Penn Hills School Board President Erin Vecchio and member Rob Marra cruised to easy victories in both the Republican and Democratic party primaries Tuesday, May 21 while an estimated dozen residents ran write-in campaigns.

Both incumbents were the only two people on the May 21 ballot.

There are five, four-year seats up for grabs come November.

Marra was the top vote-getter on the Republican ticket with 669. Vecchio got 453 GOP votes.

But there also were 647 Republican write-in votes cast, according to complete but unofficial returns from the Allegheny County Elections Division.

Vecchio earned the most votes on the Democratic side with 2,571 to Marra’s 2,436.

In addition, there were 2,072 Democratic write-in votes cast.

Marra was appointed to the board last June to fill the unexpired term of Marlon Ferguson.

Vecchio is in her fourth nonconsecutive term.

The other three four-year seats up for grabs are currently occupied by Cathy Mowry, Vice President George Sens and his wife, Jan.

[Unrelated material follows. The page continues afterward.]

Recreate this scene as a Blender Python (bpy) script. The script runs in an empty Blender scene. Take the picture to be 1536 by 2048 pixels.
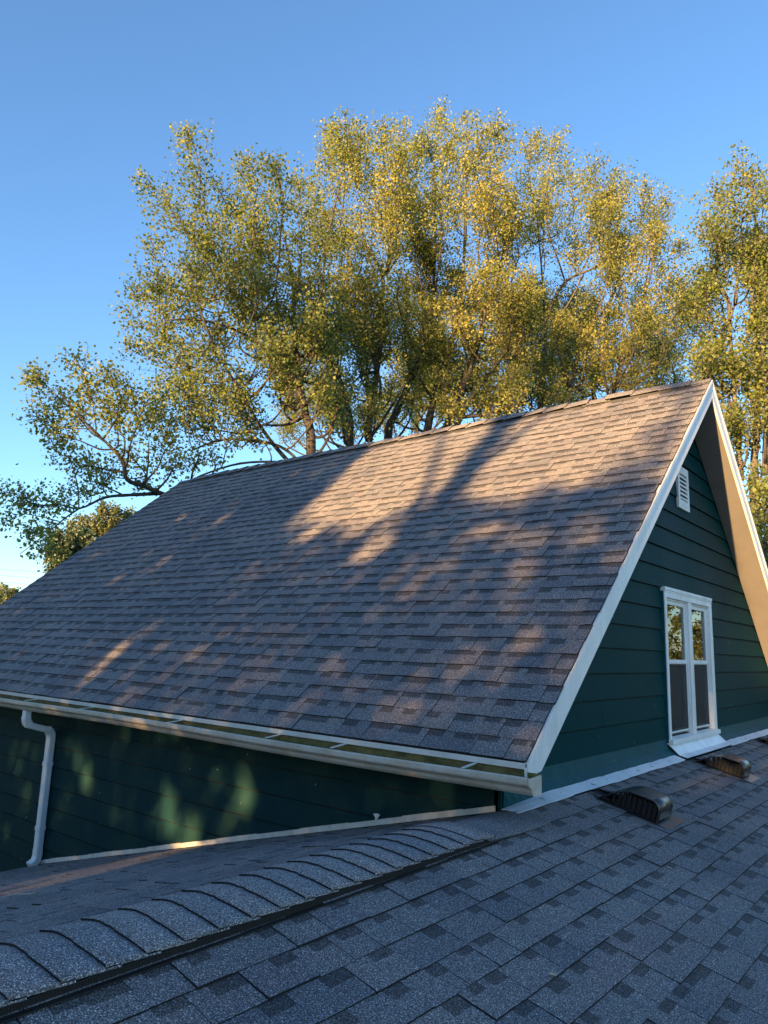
import bpy, math, random
import numpy as np

# ------------------------------------------------------------------ camera
scene = bpy.context.scene
YAW, PITCH, ROLL, FPX = 2.253714, 0.187323, 0.034072, 1444.2
CAM = np.array([2.33798, -4.09023, 1.08759])
_F = np.array([math.cos(PITCH) * math.cos(YAW), math.cos(PITCH) * math.sin(YAW), math.sin(PITCH)])
_R = np.array([math.sin(YAW), -math.cos(YAW), 0.0])
_U = np.cross(_R, _F)
_c, _s = math.cos(ROLL), math.sin(ROLL)
_R, _U = _R * _c + _U * _s, -_R * _s + _U * _c
from mathutils import Matrix, Vector
cd = bpy.data.cameras.new('camera')
cam = bpy.data.objects.new('camera', cd)
scene.collection.objects.link(cam)
cam.matrix_world = Matrix(((_R[0], _U[0], -_F[0], CAM[0]), (_R[1], _U[1], -_F[1], CAM[1]),
                           (_R[2], _U[2], -_F[2], CAM[2]), (0, 0, 0, 1)))
cd.sensor_fit = 'VERTICAL'
cd.sensor_height = 36.0
cd.lens = FPX / 2048 * 36.0
cd.clip_start = 0.05
cd.clip_end = 3000
scene.camera = cam

# ------------------------------------------------------------------ sky, sun, exposure
SUN_EL, SUN_AZ = math.radians(9.0), math.radians(5.0)      # azimuth from -Y toward +X
SUN = np.array([math.sin(SUN_AZ) * math.cos(SUN_EL), -math.cos(SUN_AZ) * math.cos(SUN_EL), math.sin(SUN_EL)])
w = bpy.data.worlds.new('World')
scene.world = w
w.use_nodes = True
nt = w.node_tree
nt.nodes.clear()
sky = nt.nodes.new('ShaderNodeTexSky')
sky.sky_type = 'NISHITA'
sky.sun_disc = False
sky.sun_elevation = SUN_EL
sky.sun_rotation = math.pi - SUN_AZ
sky.altitude = 0
sky.air_density = 1.0
sky.dust_density = 0.35
sky.ozone_density = 3.6
bg = nt.nodes.new('ShaderNodeBackground')
bg.inputs['Strength'].default_value = 0.095
out = nt.nodes.new('ShaderNodeOutputWorld')
nt.links.new(sky.outputs[0], bg.inputs['Color'])
nt.links.new(bg.outputs[0], out.inputs['Surface'])
sl = bpy.data.lights.new('sun', 'SUN')
sl.energy = 4.6
sl.angle = math.radians(0.6)
sl.color = (1.0, 0.60, 0.25)
so = bpy.data.objects.new('sun', sl)
scene.collection.objects.link(so)
so.rotation_euler = Vector(SUN).to_track_quat('Z', 'Y').to_euler()
so.location = (0, -40, 30)
vs = scene.view_settings
scene.display_settings.display_device = 'sRGB'
vs.view_transform = 'Standard'
vs.look = 'None'
vs.exposure = 2.25
vs.gamma = 1.0
vs.use_curve_mapping = False
scene.cycles.max_bounces = 8
scene.cycles.transparent_max_bounces = 12

COL = scene.collection
rng = np.random.default_rng(7)
random.seed(7)
GROUND = -4.2


# ------------------------------------------------------------------ picture helpers (for measuring where things stand)
def ray(x, y):
    d = _F * FPX + _R * (x - 768) + _U * (1024 - y)
    return d / np.linalg.norm(d)


def at(x, y, dist):
    """point seen at photo pixel x, y standing a horizontal distance dist from the viewpoint"""
    d = ray(x, y)
    return CAM + d * (dist / math.hypot(d[0], d[1]))


def px_size(P, size):
    d = np.asarray(P) - CAM
    z = d @ _F
    if z < 0.3:
        return -1
    x, y = 768 + FPX * (d @ _R) / z, 1024 - FPX * (d @ _U) / z
    if x < -40 or x > 1576 or y < -40 or y > 2088:
        return -1
    return size * FPX / z


# ------------------------------------------------------------------ materials
def new_mat(name):
    m = bpy.data.materials.new(name)
    m.use_nodes = True
    n = m.node_tree
    n.nodes.clear()
    o = n.nodes.new('ShaderNodeOutputMaterial')
    b = n.nodes.new('ShaderNodeBsdfPrincipled')
    n.links.new(b.outputs[0], o.inputs['Surface'])
    return m, n, b, o


def node(n, t, **kw):
    x = n.nodes.new(t)
    for k, v in kw.items():
        setattr(x, k, v)
    return x


def mixc(n, fac, a, b, mode='MIX'):
    x = n.nodes.new('ShaderNodeMix')
    x.data_type = 'RGBA'
    x.blend_type = mode
    for sock, v in ((x.inputs[0], fac), (x.inputs[6], a), (x.inputs[7], b)):
        if hasattr(v, 'is_linked') or hasattr(v, 'links'):
            n.links.new(v, sock)
        elif isinstance(v, (int, float)):
            sock.default_value = v
        else:
            sock.default_value = (*v, 1) if len(v) == 3 else v
    return x.outputs[2]


def ramp(n, fac, stops):
    x = n.nodes.new('ShaderNodeValToRGB')
    e = x.color_ramp.elements
    while len(e) < len(stops):
        e.new(0.5)
    for k, (p, c) in enumerate(stops):
        e[k].position = p
        e[k].color = (*c, 1) if len(c) == 3 else c
    n.links.new(fac, x.inputs[0])
    return x.outputs[0]


def noise(n, scale, detail=2.0, vec=None, rough=0.5):
    x = n.nodes.new('ShaderNodeTexNoise')
    x.inputs['Scale'].default_value = scale
    x.inputs['Detail'].default_value = detail
    x.inputs['Roughness'].default_value = rough
    if vec is not None:
        n.links.new(vec, x.inputs['Vector'])
    return x.outputs['Fac']


def position(n):
    return n.nodes.new('ShaderNodeNewGeometry').outputs['Position']


def stretch(n, vec, s):
    x = n.nodes.new('ShaderNodeMapping')
    x.inputs['Scale'].default_value = s
    n.links.new(vec, x.inputs['Vector'])
    return x.outputs[0]


def bump(n, b, h, dist, strength=1.0):
    x = n.nodes.new('ShaderNodeBump')
    x.inputs['Distance'].default_value = dist
    x.inputs['Strength'].default_value = strength
    n.links.new(h, x.inputs['Height'])
    n.links.new(x.outputs[0], b.inputs['Normal'])


def shingle_mat(name, dark, lightness=1.0):
    m, n, b, o = new_mat(name)
    pos = position(n)
    geo = n.nodes.new('ShaderNodeNewGeometry')
    info = n.nodes.new('ShaderNodeObjectInfo')
    add = node(n, 'ShaderNodeMath', operation='ADD')
    n.links.new(geo.outputs['Random Per Island'], add.inputs[0])
    n.links.new(info.outputs['Random'], add.inputs[1])
    fr = node(n, 'ShaderNodeMath', operation='FRACT')
    n.links.new(add.outputs[0], fr.inputs[0])
    g1 = noise(n, 200, 2.0, pos, 0.7)
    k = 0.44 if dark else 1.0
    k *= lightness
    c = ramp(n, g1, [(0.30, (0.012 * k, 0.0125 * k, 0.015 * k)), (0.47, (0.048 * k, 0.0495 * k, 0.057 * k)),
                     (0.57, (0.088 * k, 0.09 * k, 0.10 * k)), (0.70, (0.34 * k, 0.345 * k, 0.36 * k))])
    # each piece has its own shade of granule blend: bluish, neutral or brownish
    tone = ramp(n, fr.outputs[0], [(0.0, (0.80, 0.78, 0.77)), (0.35, (1.05, 0.99, 0.91)), (0.7, (1.12, 1.01, 0.90)), (1.0, (0.92, 0.86, 0.83))])
    c = mixc(n, 1.0, c, tone, 'MULTIPLY')
    big = noise(n, 1.3, 3.0, pos)
    c = mixc(n, 1.0, c, ramp(n, big, [(0.3, (0.84, 0.84, 0.86)), (0.7, (1.12, 1.11, 1.08))]), 'MULTIPLY')
    n.links.new(c, b.inputs['Base Color'])
    b.inputs['Roughness'].default_value = 0.85
    b.inputs['Specular IOR Level'].default_value = 0.35
    bump(n, b, g1, 0.0035, 0.8)
    return m


def paint(name, col, rough=0.5, dirt=(0.5, 0.5, 0.45), amount=0.25, streak=(2, 2, 0.4), scale=3.0, spec=0.5, speck=0.0):
    m, n, b, o = new_mat(name)
    pos = position(n)
    f1 = noise(n, scale, 5.0, stretch(n, pos, streak), 0.65)
    f2 = noise(n, scale * 9, 4.0, pos, 0.6)
    d = tuple(a * e for a, e in zip(col, dirt))
    c = mixc(n, ramp(n, f1, [(0.42, (0, 0, 0)), (0.75, (amount * 2,) * 3)]), col, d)
    c = mixc(n, ramp(n, f2, [(0.45, (0, 0, 0)), (0.85, (amount,) * 3)]), c, d)
    if speck:
        f3 = noise(n, 28, 1.0, pos, 0.4)
        c = mixc(n, ramp(n, f3, [(0.80, (0, 0, 0)), (0.815, (speck,) * 3)]), c, (0.45, 0.46, 0.45))
    n.links.new(c, b.inputs['Base Color'])
    r = n.nodes.new('ShaderNodeMapRange')
    r.inputs['To Min'].default_value = rough - 0.1
    r.inputs['To Max'].default_value = rough + 0.15
    n.links.new(f1, r.inputs['Value'])
    n.links.new(r.outputs[0], b.inputs['Roughness'])
    b.inputs['Specular IOR Level'].default_value = spec
    bump(n, b, f2, 0.002, 0.25)
    return m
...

Jan Sens was recently appointed to the board to fill the unexpired term of former President Denise Graham-Shealey, who resigned to pursue social justice efforts.

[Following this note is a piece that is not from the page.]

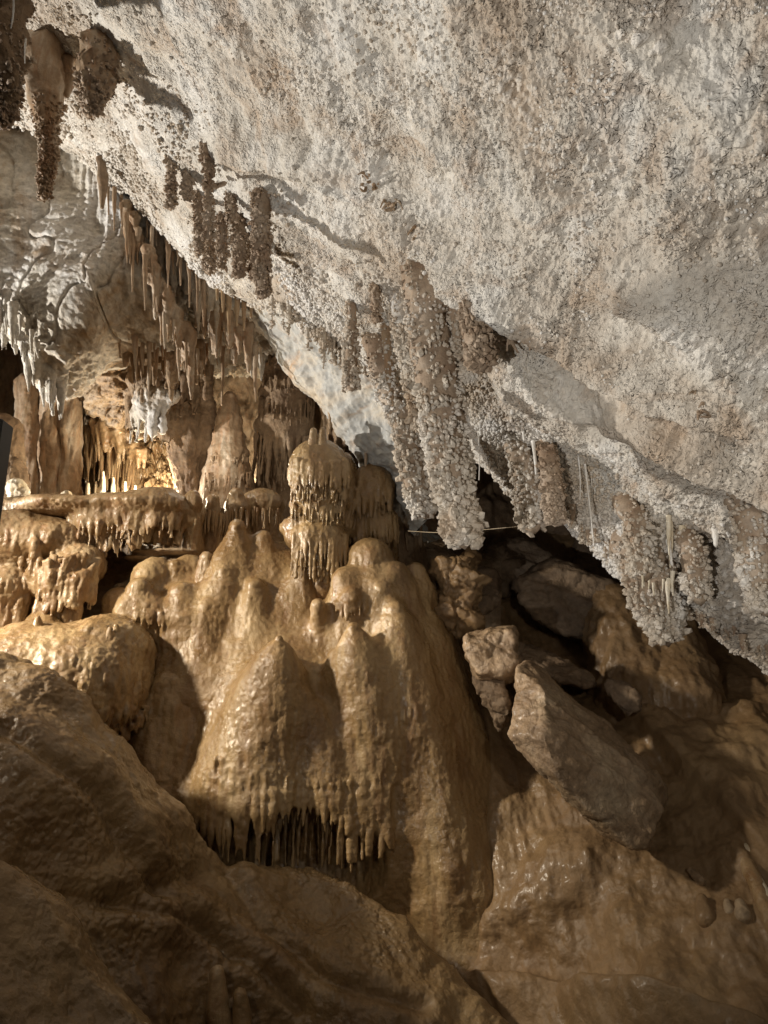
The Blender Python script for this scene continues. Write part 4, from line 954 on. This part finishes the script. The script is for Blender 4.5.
boulder([(502, 578, 6.2), (545, 555, 6.2), (600, 565, 6.0), (628, 592, 6.0), (612, 620, 5.9), (582, 648, 5.85), (530, 628, 5.95), (505, 605, 6.1), (540, 565, 6.9), (610, 580, 6.8), (590, 640, 6.6)], 'big dark rounded boulder in the right background hollow', M_dkrock, 704, rough=.035, h=.018, k=.15)
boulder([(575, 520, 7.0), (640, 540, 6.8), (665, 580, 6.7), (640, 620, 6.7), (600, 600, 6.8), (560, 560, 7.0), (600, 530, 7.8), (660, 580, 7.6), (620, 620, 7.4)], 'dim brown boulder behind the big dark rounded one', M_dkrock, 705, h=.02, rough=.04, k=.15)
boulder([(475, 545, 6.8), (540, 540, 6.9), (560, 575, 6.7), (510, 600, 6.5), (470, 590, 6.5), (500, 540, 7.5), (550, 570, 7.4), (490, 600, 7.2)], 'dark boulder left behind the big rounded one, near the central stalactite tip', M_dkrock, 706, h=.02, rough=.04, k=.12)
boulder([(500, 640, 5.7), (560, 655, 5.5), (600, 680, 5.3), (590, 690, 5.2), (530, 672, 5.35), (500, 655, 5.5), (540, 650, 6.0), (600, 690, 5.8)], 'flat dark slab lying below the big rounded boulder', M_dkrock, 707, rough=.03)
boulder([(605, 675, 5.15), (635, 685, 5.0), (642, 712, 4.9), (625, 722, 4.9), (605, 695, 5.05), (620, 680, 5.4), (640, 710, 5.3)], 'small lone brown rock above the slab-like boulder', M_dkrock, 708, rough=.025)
boulder([(436, 560, 5.6), (476, 552, 5.6), (479, 625, 5.4), (440, 628, 5.4), (438, 560, 6.1), (478, 555, 6.1), (478, 630, 6.0), (440, 630, 6.0)], 'upright squared brown stump at the right shoulder of the dome', M_floor, 709, rough=.07, k=.08, name='rock_stump')
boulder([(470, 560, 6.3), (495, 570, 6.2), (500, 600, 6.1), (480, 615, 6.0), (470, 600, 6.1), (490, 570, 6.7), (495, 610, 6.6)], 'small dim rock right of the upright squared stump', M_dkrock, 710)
o, _, _ = flowstone('rock_curtain', [cone((610, 615, 6.1), (640, 700, 5.6), 30, 45), cone((660, 620, 6.0), (680, 700, 5.5), 30, 40)], .018, M_floor, 715, .1, .03, .004, .03)
tag(o, 'fluted brown flowstone bank behind the lowest-hanging coral lobe', 'flowstone')
boulder([(105, 590, 5.75), (135, 572, 5.8), (190, 548, 5.9), (205, 556, 5.85), (180, 575, 5.65), (120, 606, 5.55), (110, 606, 5.6), (150, 580, 6.2), (200, 560, 6.2)], 'rough grey-brown rock wedged under the ochre shelf', M_rock, 716, rough=.03)

boulder([(80, 330, 7.1), (130, 325, 7.0), (148, 360, 6.95), (142, 405, 7.0), (118, 428, 7.1), (92, 410, 7.15), (78, 370, 7.1), (110, 350, 6.85), (115, 390, 6.9), (100, 330, 7.9), (140, 400, 7.9), (90, 410, 7.9)], 'cracked yellow-brown rock bulge under the pale left wall', M_rock, 165, rough=.07, name='rock_outcrop')
# small stalagmites and pebbles, lower right and bottom
def look(tb, x, y):
    m = (np.abs(tb[1] - x) < 6) & (np.abs(tb[2] - y) < 6); return float(np.min(PROJ(tb[0][m])[2]))
for x, y0, x1, y1, w, mat, lab in [
 (744, 843, 750, 862, 4.5, M_cream, 'small bright cream nub standing highest at the lower right edge'), (758, 880, 766, 900, 6, M_cream, 'cream blunt nub lowest at the lower right edge'),
 (746, 862, 790, 960, 9, M_flow2, 'pale smooth finger of flowstone linking the two cream nubs'), (740, 904, 743, 916, 6, M_rock, 'small greyish round knob left of the pale flowstone finger'), (727, 901, 730, 912, 4.5, M_rock, 'smallest greyish knob beside the round one at the lower right'),
 (702, 900, 706, 918, 8, M_floor, 'low brown bump left of the greyish knobs'),
 (560, 690, 562, 700, 5, M_dkrock, 'tiny dark lump on the slope behind the slab-like boulder'), (690, 870, 700, 880, 4, M_rock, 'small pebble-like lump on the slope upper left of the greyish knobs')]:
    o, _, _ = flowstone('stalagmite', [cone((x, y0, look(SLP, x, y0) - .02), (x1, y1, look(SLP, x1, y1)), w * .75, w * 1.3)], .008, mat, 730 + x, .02, .003, .001, .006)
    tag(o, lab, 'stalagmite')
for x, y0, x1, y1, w, mat, lab in [(217, 974, 219, 1050, 11, M_flow2, 'short smooth stalagmite stub rising at the bottom of the picture'), (240, 996, 244, 1050, 9, M_mud, 'lower brown stub right of the smooth stalagmite stub at the bottom')]:
    dq = look(RDG, x, y0)
    o, _, _ = flowstone('stalagmite', [cone((x, y0, dq - .08), (x1, y1, dq - .14), w * .8, w * 1.5)], .008, mat, 730 + x, .02, .003, .001, .006)
    tag(o, lab, 'stalagmite')
for i, (x, y, d) in enumerate([(110, 629, 4.9), (38, 618, 4.95), (116, 626, 4.95)]):
    o, _, _ = flowstone('stalagmite', [cone((x, y, d), (x, y + 20, d), 2.5, 10)], .008, M_flow, 760 + i, .02, .003, .001, .004)
    tag(o, ['tiny nipple-like tip on the golden mound, left one of the close pair', 'tiny nipple-like tip on the golden mound, farthest left', 'tiny nipple-like tip on the golden mound, right one of the close pair'][i], 'stalagmite')

# ================================================================ MAN-MADE
t = np.array([P(408, 531, 4.9), P(440, 532.5, 4.8), P(480, 530, 4.6), P(518, 526.5, 4.45)])
Vs, Fs, _, _, _ = core_tube(t, [.0022] * 4, 9, 6, 30, 0)
tag(mesh_obj('wire', Vs, Fs, M_wire), 'thin slack wire stretched behind the tip of the longest stalactite', 'wire')
import bmesh
def box_mesh(c, hx, hy, hz, bev):
    bm = bmesh.new(); bmesh.ops.create_cube(bm, size=2)
    for v in bm.verts: v.co = (v.co.x * hx, v.co.y * hy, v.co.z * hz)
    bmesh.ops.bevel(bm, geom=list(bm.edges), offset=bev, segments=3, affect='EDGES')
    me = bpy.data.meshes.new('lamp_housing'); bm.to_mesh(me); bm.free(); me.materials.append(M_black); return me
c = P(-12, 488, 3.6)
post = bpy.data.objects.new('equipment_post', None); col.objects.link(post); post.location = tuple(c - np.array([0, 0, .35]))
tag(post, 'black metal equipment post cut by the left edge of the picture', 'post')
for nm, off, dim in [('housing', .42, (.055, .06, .30)), ('foot', .02, (.045, .05, .10))]:
    h_ = bpy.data.objects.new(nm, box_mesh(c, *dim, .008)); col.objects.link(h_); h_.parent = post; h_.location = (0, 0, off - .03)

# ================================================================ LIGHT
w = bpy.data.worlds.new('World'); scene.world = w; w.use_nodes = True
w.node_tree.nodes['Background'].inputs[0].default_value = (.9, .75, .6, 1); w.node_tree.nodes['Background'].inputs[1].default_value = .014
def lamp(name, pos, tgt, power, color, size=.12, kind='SPOT', ang=120, blend=.6):
    l = bpy.data.lights.new(name, kind); l.energy = power; l.color = color
    l.shadow_soft_size = size
    if kind == 'SPOT': l.spot_size = math.radians(ang); l.spot_blend = blend
    o = bpy.data.objects.new(name, l); col.objects.link(o); o.location = tuple(pos)
    from mathutils import Vector
    dv = Vector(tuple(np.array(tgt) - np.array(pos))); o.rotation_euler = dv.to_track_quat('-Z', 'Y').to_euler()
    return o
WARM = (1.0, .80, .55); NEUT = (1.0, .90, .76); COOL = (.93, .95, 1.0)
lamp('cave_lamp_side', P(-500, 270, 3.8), P(235, 680, 5.2), 1250, (1.0, .88, .70), .14, ang=52, blend=1)
lamp('cave_lamp_uplight', P(-560, 540, 4.9), P(420, 130, 3.6), 1500, (1, .955, .88), .06, ang=120)
lamp('cave_lamp_path', np.array([-1.7, -.3, .7]), P(590, 230, 3.0), 400, (1, .965, .91), .05, ang=72, blend=1)
lamp('added_fill_front_left', np.array([-1.9, -.6, 3.1]), P(190, 790, 4.6), 68, (1.0, .84, .62), .12, ang=50, blend=1)  # added soft fill for the foreground and dome front, not a real lamp
lamp('cave_lamp_alcove', P(150, 498, 6.9), P(140, 455, 7.8), 55, (1.0, .88, .66), .04, 'POINT')
lamp('added_fill_back', P(246, 478, 7.7), P(240, 400, 8), 12, (1.0, .88, .66), .04, 'POINT')  # added point light, stands in for indirect light on the back wall
lamp('added_fill_recess', P(212, 440, 6.2), P(283, 400, 7.5), 5, (1.0, .88, .70), .04, 'POINT')  # added point light that brightens the tiered column, cone and pillar
lamp('cave_lamp_right', np.array([.9, .0, 2.1]), P(620, 740, 4.5), 78, NEUT, .06, ang=70, blend=1)

# ================================================================ CAMERA
cam = bpy.data.cameras.new('Camera'); co = bpy.data.objects.new('Camera', cam); col.objects.link(co)
co.location = (0, 0, CAMZ); co.rotation_euler = (math.radians(90) + PITCH, 0, 0)
cam.sensor_fit = 'VERTICAL'; cam.sensor_height = 36; cam.lens = 26; cam.clip_end = 200; cam.clip_start = .02
scene.camera = co
scene.view_settings.view_transform = 'Standard'; scene.view_settings.look = 'None'; scene.view_settings.exposure = .25; scene.view_settings.gamma = 1
scene.cycles.use_denoising = True
scene.cycles.max_bounces = 6; scene.cycles.diffuse_bounces = 4; scene.cycles.glossy_bounces = 2
scene.cycles.sample_clamp_indirect = 4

Jan Sens will serve through early December when the board reorganizes.

County elections officials said write-in candidates must get at least 10 votes and be among the top five vote-getters to be on the November ballot.

Counting and verifying write-ins and absentee ballots will take at least the next few weeks.

“I was glad to see there were people that got write-in votes and campaigned to get write-in votes,” Marra said. “We do need some people interested in the district to help turn this thing around.”

The district is more than $172 million in debt largely due to high school and elementary school construction projects.

It was placed in financial recovery status by the state Department of Education. Daniel Matsook has been assigned as its recovery officer. A recovery plan with staff cuts, tax increases and other initiatives is expected to be voted on in June.

The state could take over the district if the plan is not approved.

Marra said he plans to do no campaigning, instead focusing on the recovery plan and working with Matsook and the district business manager.

Vecchio echoed Marra’s statements.

“I’m just trying to focus on getting this district back into shape,” she said.

A little more than 5% of registered voters in either party turned out to vote in the school board election, a fact that frustrated the board president.

“With all the problems going on in Penn Hills and that’s all the people who came out to vote?” she said. “That’s terrible. That’s a disgrace to Penn Hills.

”People are screaming and yelling about things and you don’t even come out to vote, just like the board meeting (attendance).”

Vecchio also was surprised at the write-in numbers, and would have liked to see more people actually file petitions to have been on the ballot with her and Marra.

“Everybody has a right to do a write-in, but you should have done it the proper way in the first place,” she said. “You have to file finances, background checks and all that. People don’t even know what’s what here.”

Both incumbents said they do not anticipate any problems filling all five school board seats come November.